Un homme à la fois gagnant et perdant, qui caresse les courbes d'un bonheur utopique impossible, puisque continuellement rattrapé par la vitesse de sa propre destinée, prisonnier qu'il est d'un temps qu'il veut continuellement déjouer, repousser.

Copyright Lorenzo Sisti

Certes, le film n'est peut-être pas forcément là ou l'on l'attendait (ni n'est exempt de gros défauts, comme l'incapacité toujours intact du cinéaste à écrire des personnages féminins qui ne soient pas des clichés ambulants), mais il est définitivement là ou Mann voulait qu'il soit, une nouvelle exploration des atermoiements d'une âme confrontée à l'inévitabilité de l'existence, une nouvelle plongée sur le fil tenu de la vie et de la mort, une nouvelle danse mortelle où la toile froissée, les cercueils de ferraille croisent les cœurs meurtris et les désirs chimériques d'immortalité.

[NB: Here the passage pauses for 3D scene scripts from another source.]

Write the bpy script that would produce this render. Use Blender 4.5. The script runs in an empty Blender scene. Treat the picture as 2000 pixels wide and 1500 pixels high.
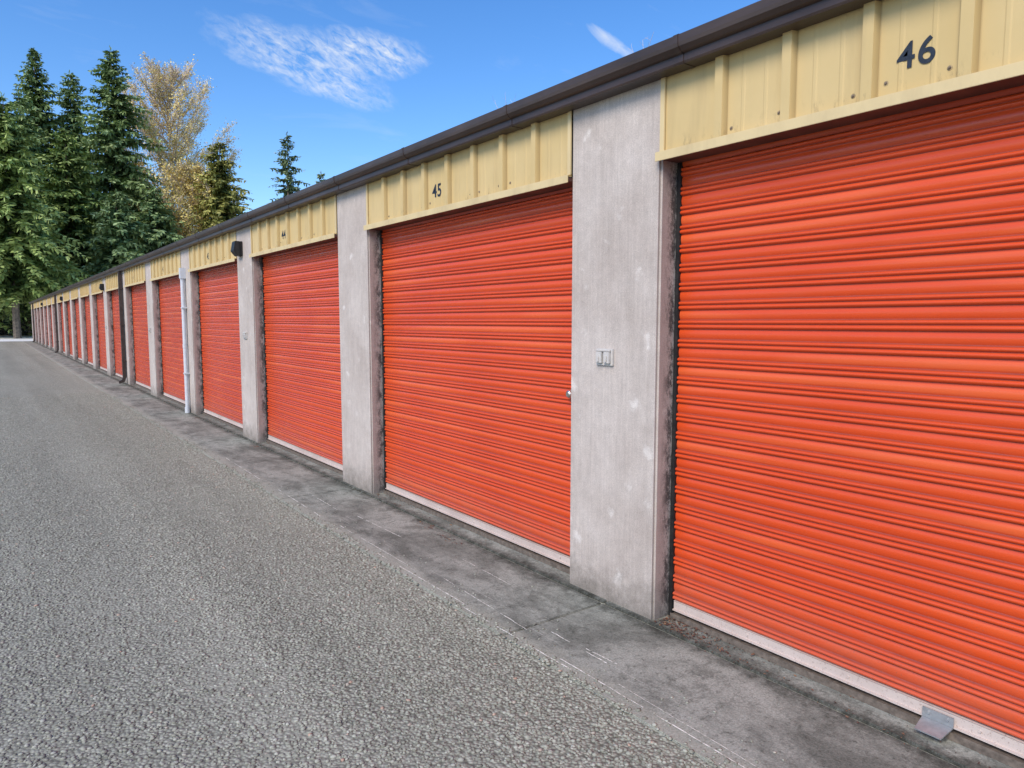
import bpy, bmesh, math, random
import numpy as np
from mathutils import Vector, Matrix
random.seed(7); np.random.seed(7)
R=math.radians
scene=bpy.context.scene
col=scene.collection
scene.view_settings.view_transform='Standard'
scene.view_settings.look='None'
scene.view_settings.exposure=0

# ------------------------------------------------------------------ materials
class M:
    def __init__(s,name):
        s.m=bpy.data.materials.new(name); s.m.use_nodes=True
        s.n=s.m.node_tree.nodes; s.l=s.m.node_tree.links
        s.b=s.n['Principled BSDF']; s._p=None
    def link(s,a,b): s.l.new(a,b)
    def pos(s):
        if s._p is None: s._p=s.n.new('ShaderNodeNewGeometry').outputs['Position']
        return s._p
    def map(s,scale=(1,1,1),loc=(0,0,0)):
        k=s.n.new('ShaderNodeMapping'); k.inputs['Scale'].default_value=scale; k.inputs['Location'].default_value=loc
        s.link(s.pos(),k.inputs['Vector']); return k.outputs[0]
    def noise(s,scale,detail=4,rough=.55,vec=None,dist=0):
        k=s.n.new('ShaderNodeTexNoise'); k.inputs['Scale'].default_value=scale
        k.inputs['Detail'].default_value=detail; k.inputs['Roughness'].default_value=rough
        k.inputs['Distortion'].default_value=dist
        s.link(vec if vec else s.pos(),k.inputs['Vector']); return k.outputs[0]
    def vor(s,scale,feat='F1',vec=None,out='Distance'):
        k=s.n.new('ShaderNodeTexVoronoi'); k.feature=feat; k.inputs['Scale'].default_value=scale
        s.link(vec if vec else s.pos(),k.inputs['Vector']); return k.outputs[out]
    def ramp(s,fac,stops):
        k=s.n.new('ShaderNodeValToRGB'); e=k.color_ramp.elements
        while len(e)<len(stops): e.new(.5)
        for i,(p,c) in enumerate(stops):
            e[i].position=p; e[i].color=(c,c,c,1) if isinstance(c,(int,float)) else (*c,1)
        s.link(fac,k.inputs[0]); return k.outputs[0]
    def mix(s,fac,a,b,mode='MIX'):
        k=s.n.new('ShaderNodeMixRGB'); k.blend_type=mode
        for i,v in enumerate((fac,a,b)):
            if isinstance(v,(int,float)): k.inputs[i].default_value=v if i==0 else (v,v,v,1)
            elif isinstance(v,tuple): k.inputs[i].default_value=(*v,1)
            else: s.link(v,k.inputs[i])
        return k.outputs[0]
    def math(s,op,a,b=0,clamp=False):
        k=s.n.new('ShaderNodeMath'); k.operation=op; k.use_clamp=clamp
        for i,v in enumerate((a,b)):
            if isinstance(v,(int,float)): k.inputs[i].default_value=v
            else: s.link(v,k.inputs[i])
        return k.outputs[0]
    def sep(s):
        k=s.n.new('ShaderNodeSeparateXYZ'); s.link(s.pos(),k.inputs[0]); return k.outputs
    def attr(s,name):
        k=s.n.new('ShaderNodeAttribute'); k.attribute_name=name; return k.outputs['Fac']
    def color(s,c):
        if isinstance(c,tuple): s.b.inputs['Base Color'].default_value=(*c,1)
        else: s.link(c,s.b.inputs['Base Color'])
    def rough(s,v):
        if isinstance(v,(int,float)): s.b.inputs['Roughness'].default_value=v
        else: s.link(v,s.b.inputs['Roughness'])
    def spec(s,v): s.b.inputs['Specular IOR Level'].default_value=v
    def bump(s,h,strength=.5,dist=.01):
        k=s.n.new('ShaderNodeBump'); k.inputs['Strength'].default_value=strength; k.inputs['Distance'].default_value=dist
        s.link(h,k.inputs['Height']); s.link(k.outputs[0],s.b.inputs['Normal'])

def lanes(g):
    return g.ramp(g.noise(1.0,3,.5,vec=g.map((2.0,.05,1))),[(.38,.90),(.62,1.05)])
g=M('gravel')
v1=g.vor(70); vc=g.vor(70,out='Color')
big=g.noise(.35,3)
stone=g.ramp(vc,[(0,(.22,.217,.177)),(.3,(.31,.31,.253)),(.6,(.39,.39,.32)),(.9,(.46,.457,.38)),(1,(.48,.41,.33))])
stone=g.mix(g.ramp(v1,[(.40,0),(.85,.85)]),stone,(.12,.118,.093))
fine=g.ramp(g.noise(110,4,.8),[(.3,(.22,.218,.178)),(.7,(.45,.447,.37))])
pt=g.ramp(g.noise(.9,4,.55,vec=g.map((1.6,.3,1))),[(.42,0),(.68,.5)])
c=g.mix(pt,stone,fine)
c=g.mix(1,c,g.ramp(big,[(.3,.96),(.7,1.05)]),'MULTIPLY')
c=g.mix(1,c,g.ramp(g.noise(9,5,.75),[(.3,.88),(.7,1.10)]),'MULTIPLY')
c=g.mix(1,c,lanes(g),'MULTIPLY')
g.color(c); g.rough(.95); g.spec(.05)
hh=g.mix(pt,g.ramp(v1,[(0,1),(.8,0)]),g.noise(160,3,.7))
g.bump(hh,.7,.01)
GRAVEL=g.m
g=M('loose_stone')
t=g.attr('tint')
c=g.ramp(t,[(0,(.23,.227,.185)),(.4,(.315,.313,.257)),(.8,(.39,.388,.32)),(.985,(.45,.445,.38)),(1,(.50,.34,.26))])
c=g.mix(1,c,g.ramp(g.noise(220,3),[(.3,.85),(.7,1.12)]),'MULTIPLY')
c=g.mix(1,c,lanes(g),'MULTIPLY')
g.color(c); g.rough(.95); g.spec(.05); STONE=g.m

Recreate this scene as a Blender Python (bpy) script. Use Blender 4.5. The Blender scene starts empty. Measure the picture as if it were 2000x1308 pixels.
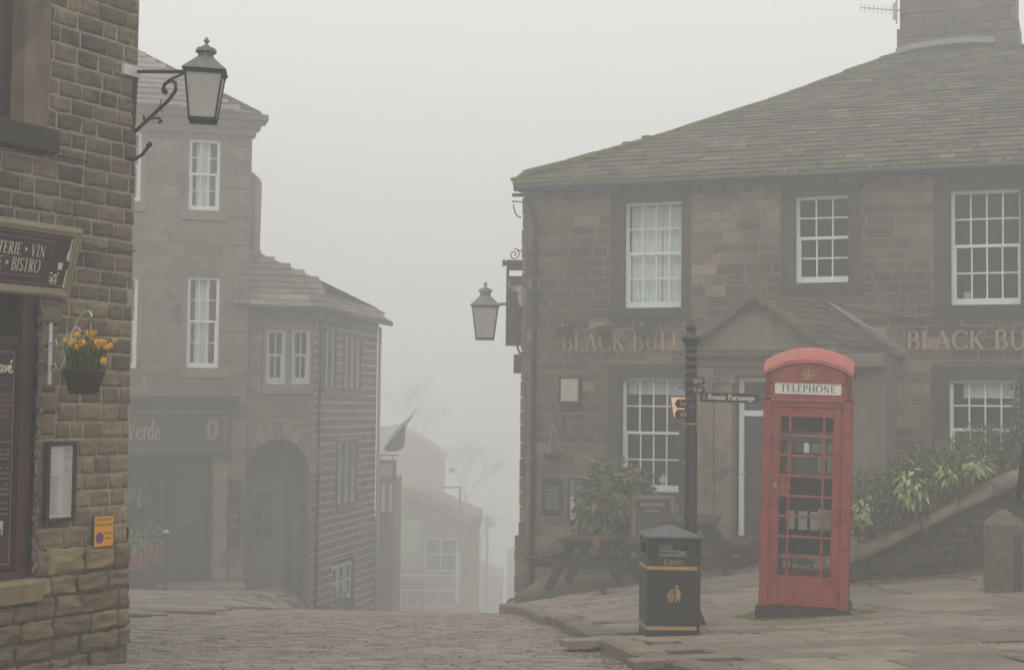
import bpy, bmesh, math, random
from math import sin, cos, pi, radians, atan, sqrt, floor
from mathutils import Vector, Matrix, noise as mnoise
random.seed(7)
R = random.random
def U(a, b): return a + (b - a) * R()
SC = bpy.context.scene
COL = SC.collection
# ------------------------------------------------------------------ camera
CZ, FP = 1.65, 2900.0
PITCH, ROLL = atan(146 / FP), radians(.65)
cam_data = bpy.data.cameras.new("camera")
cam = bpy.data.objects.new("camera", cam_data); COL.objects.link(cam)
cam_data.sensor_width = 36; cam_data.lens = FP / 2000 * 36
cam_data.clip_start = .05; cam_data.clip_end = 2000
CM = Matrix.Rotation(pi / 2 + PITCH, 3, 'X') @ Matrix.Rotation(ROLL, 3, 'Z')
cam.matrix_world = Matrix.Translation((0, 0, CZ)) @ CM.to_4x4()
SC.camera = cam
CAMP = Vector((0, 0, CZ))
# ------------------------------------------------------------------ world, sun, exposure
w = bpy.data.worlds.new("World"); SC.world = w; w.use_nodes = True
nt = w.node_tree; nt.nodes.clear()
sky = nt.nodes.new('ShaderNodeTexSky'); sky.sky_type = 'NISHITA'; sky.sun_disc = False
SUN_EL, SUN_AZ = radians(48), radians(200)
sky.sun_elevation = SUN_EL; sky.sun_rotation = SUN_AZ
sky.air_density = 1; sky.dust_density = 6; sky.ozone_density = 1
hs = nt.nodes.new('ShaderNodeHueSaturation'); hs.inputs['Saturation'].default_value = .12
nt.links.new(sky.outputs[0], hs.inputs['Color'])
# an overcast ceiling: soft gradient by real elevation (brighter towards the zenith)
tc = nt.nodes.new('ShaderNodeTexCoord'); sx = nt.nodes.new('ShaderNodeSeparateXYZ')
nt.links.new(tc.outputs['Generated'], sx.inputs[0])
rp = nt.nodes.new('ShaderNodeValToRGB')
rp.color_ramp.elements[0].position = 0; rp.color_ramp.elements[0].color = (5.4, 5.35, 5.15, 1)
rp.color_ramp.elements[1].position = .75; rp.color_ramp.elements[1].color = (9.6, 9.6, 9.5, 1)
e = rp.color_ramp.elements.new(.28); e.color = (7.3, 7.25, 7.1, 1)
nt.links.new(sx.outputs['Z'], rp.inputs[0])
mx = nt.nodes.new('ShaderNodeMix'); mx.data_type = 'RGBA'; mx.inputs[0].default_value = .88
nt.links.new(hs.outputs[0], mx.inputs[6]); nt.links.new(rp.outputs[0], mx.inputs[7])
bg = nt.nodes.new('ShaderNodeBackground'); bg.inputs[1].default_value = .128
nt.links.new(mx.outputs[2], bg.inputs[0])
wo = nt.nodes.new('ShaderNodeOutputWorld'); nt.links.new(bg.outputs[0], wo.inputs[0])
sl = bpy.data.lights.new("sun", 'SUN'); sl.energy = .5; sl.angle = radians(30); sl.color = (1, .96, .9)
so = bpy.data.objects.new("sun", sl); COL.objects.link(so)
sd = Vector((sin(SUN_AZ) * cos(SUN_EL), cos(SUN_AZ) * cos(SUN_EL), sin(SUN_EL)))
so.rotation_euler = sd.to_track_quat('Z', 'Y').to_euler(); so.location = (0, -10, 30)
SC.view_settings.view_transform = 'Standard'; SC.view_settings.look = 'None'
SC.view_settings.exposure = .1; SC.view_settings.gamma = 1
SC.render.engine = 'CYCLES'
SC.cycles.volume_bounces = 3; SC.cycles.max_bounces = 8; SC.cycles.transparent_max_bounces = 12
FOG_DENSITY = .0168
# ------------------------------------------------------------------ geometry of view helpers
def ray(px, py):
    return (CM @ Vector(((px - 1000) / FP, (654 - py) / FP, -1))).normalized()
def atY(px, py, Y):
    d = ray(px, py); return CAMP + d * (Y / d.y)
class Frame:
    """local plane: s along t, o out along n, z along up"""
    def __init__(f, o, t, n=None, up=(0, 0, 1)):
        f.o = Vector(o); f.t = Vector(t).normalized(); f.up = Vector(up).normalized()
        f.n = Vector(n).normalized() if n is not None else f.t.cross(f.up).normalized()
    def p(f, s, o, z): return f.o + f.t * s + f.n * o + f.up * z
    def hit(f, px, py, out=0.0):
        d = ray(px, py); q = f.o + f.n * out
        k = (q - CAMP).dot(f.n) / d.dot(f.n); h = CAMP + d * k - q
        return h.dot(f.t), h.dot(f.up)
def fr_az(o, deg):   # vertical plane whose t makes angle deg with +X
    return Frame(o, (cos(radians(deg)), sin(radians(deg)), 0))
L0 = Frame((0, 0, 0), (1, 0, 0))       # local frame of a thing: x along, out = -y
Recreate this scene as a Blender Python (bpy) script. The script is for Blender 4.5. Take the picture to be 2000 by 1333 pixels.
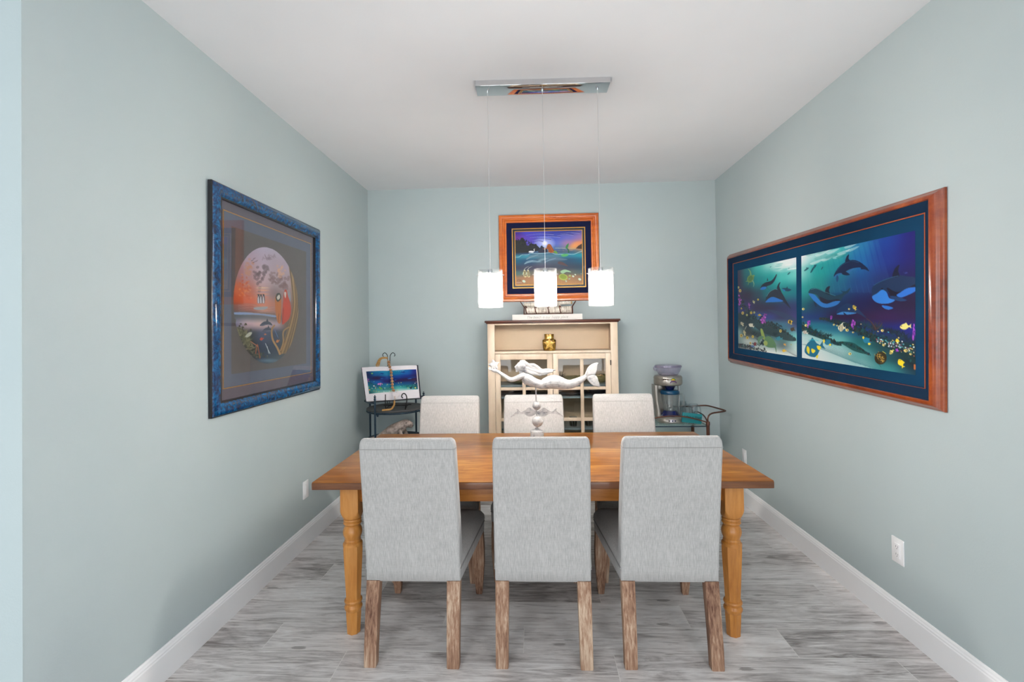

Une formidable quête existentielle mortifère et métaphysique, autant dans son témoignage d'un grand cinéma néo-classique perdu (ou presque), que dans celui d'un cinéaste conscient que l'horloge continue de tourner, et bien plus vite que lui.
Quelle frustration immense donc, qu'elle soit uniquement cantonné au petit écran par chez nous.